SC to Hear Pleas Challenging CAA on December 6; Appoints Nodal Counsel to Coordinate, Compile Documents

Supreme Court Law Insider

Sakina Tashrifwala

Published on: October 31, 2022 at 19:08 IST

The petitions challenging the Citizenship Amendment Act, 2019, were postponed by the Supreme Court until December 6, 2022. A bench of Chief Justice UU Lalit, Justices Ravindra Bhat and Bela M. Trivedi heard the case.

The panel resolved to make the Indian Union Muslim League’s plea the lead matter.

The Court also selected two lawyers to serve as nodal counsels, ensuring that the compilations are completed before the next deadline.

“Given that there are numerous things predicting multiple issues, we believe that the current debate can be resolved if 2-3 topics are chosen as lead matters and convenience compilations are made well in advance.”

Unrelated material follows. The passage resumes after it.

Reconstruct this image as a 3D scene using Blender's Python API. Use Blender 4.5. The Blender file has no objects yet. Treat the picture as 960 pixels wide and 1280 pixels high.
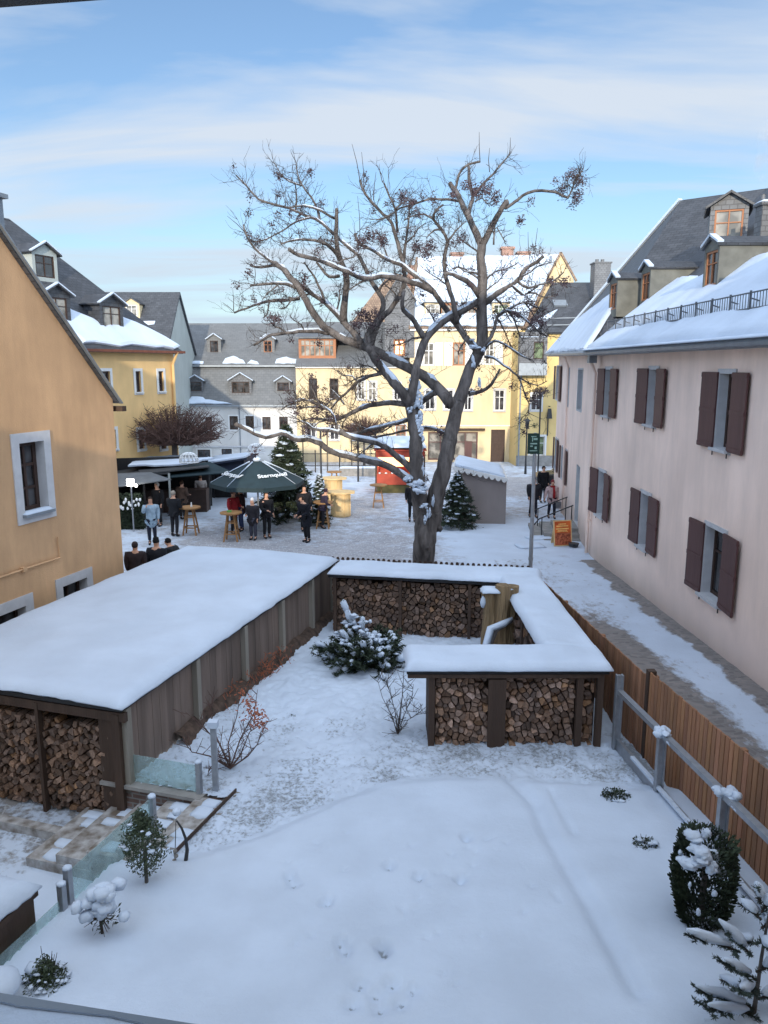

“Such a procedure will facilitate the conduct of the proceedings. We have been informed that the Indian Union Muslim League’s Writ Petition is finalised. Pallavi Pratap, an advocate, filed the petition. As a result, she and Mr. Kanu Agarawal are appointed as nodal counsels.”

The nodal counsels were urged to consider designating some other instances as lead matters based on geographical and religious classifications, among other considerations. Petitioners citing issues in Assam and the North East could be categorised separately.

The court also gave time for the states of Assam and Tripura to file their responses to the Union Government’s latest affidavit on North-Eastern concerns.

The Court heard almost 200 petitions contesting the CAA. Almost 50 petitions address concerns unique to Assam and other North-Eastern states.

Problems Mentioned in the Lead Petition

The Citizenship Act of 2019 changes the Citizenship Act of 1955 to relax the criteria for awarding citizenship to non-Muslim migrants from Pakistan, Bangladesh, and Afghanistan.

The Indian Union Muslim League (IUML) petition claims that, while they do not oppose the award of citizenship to migrants, they are outraged by religious discrimination and illegal classification. The Act’s exclusion of Muslims amounted to religious discrimination.

According to the appeal, the Act’s religious segregation is arbitrary and violates Article 14 as well as the core concept of India as a society that treats people of all religions equally.

The Indian Constitution recognises citizenship solely by birth, descent, or bona fide residence.

Religion is now a requirement for citizenship under the Act. The linkage of religion and citizenship runs counter to secularism, which is a fundamental tenet of the Constitution.

“The CA, Act 2019 expressly discriminates against Muslims. The Act offers the advantage to Hindus, Sikhs, Buddhists, Jains, Parsis, and Christians, but does not extend the same benefit to Muslims.”

“Since the CA, Act 2019 discriminates on the basis of an individual’s fundamental and inherent trait, namely religion, it cannot establish a legitimate categorization based on discernible differences”, the petition claimed.

The petition further claims that the criteria used to identify nations and categories of people are not applied consistently. In this regard, the petition highlights the absence of Myanmar and the inclusion of Afghanistan (which was not a part of British India and has no history of split).

The argument also emphasises the exclusion of Sri Lankan Tamil refugees and Rohingya Muslims.

The petition expresses concern that the Act may cause harm to Muslims during the anticipated nationwide implementation of the National Register of Citizens.

“With the passage of the Amendment Act and the nationwide implementation of the NRC, it will ensure that illegal migrants who are Muslims are prosecuted and that illegal migrants who are Hindus, Sikhs, Buddhists, Jains, Parsis, and Christians are given the benefit of naturalisation as an Indian Citizen,” the petition stated.

Response of the Centre

The Centre claimed in an affidavit that the CAA did not infringe on any existing rights that may have existed before to the amendment’s implementation, and that it also did not seek to undermine any of the legal, democratic, or secular rights of Indian citizens.

It further claimed that the existing procedure for getting Indian citizenship by foreigners from any nation was unaffected by the CAA and remained unchanged, and that legal migration from any place in the globe, including the three designated countries, remained acceptable.

The Centre further argued that the CAA was only a limited legislative action with limited application that had no effect on existing legal rights or citizenship regimes [lying outside the jurisdiction of specialised measure] in any way.

It went on to say that the topic of citizenship eligibility and conferment, as well as associated concerns, was under the purview of the competent Legislature’s plenary session.

“By the very nature of the question of citizenship and related issues, the aforementioned subject matter may not be within the scope of judicial review and may not be justiciable,” the Centre stated.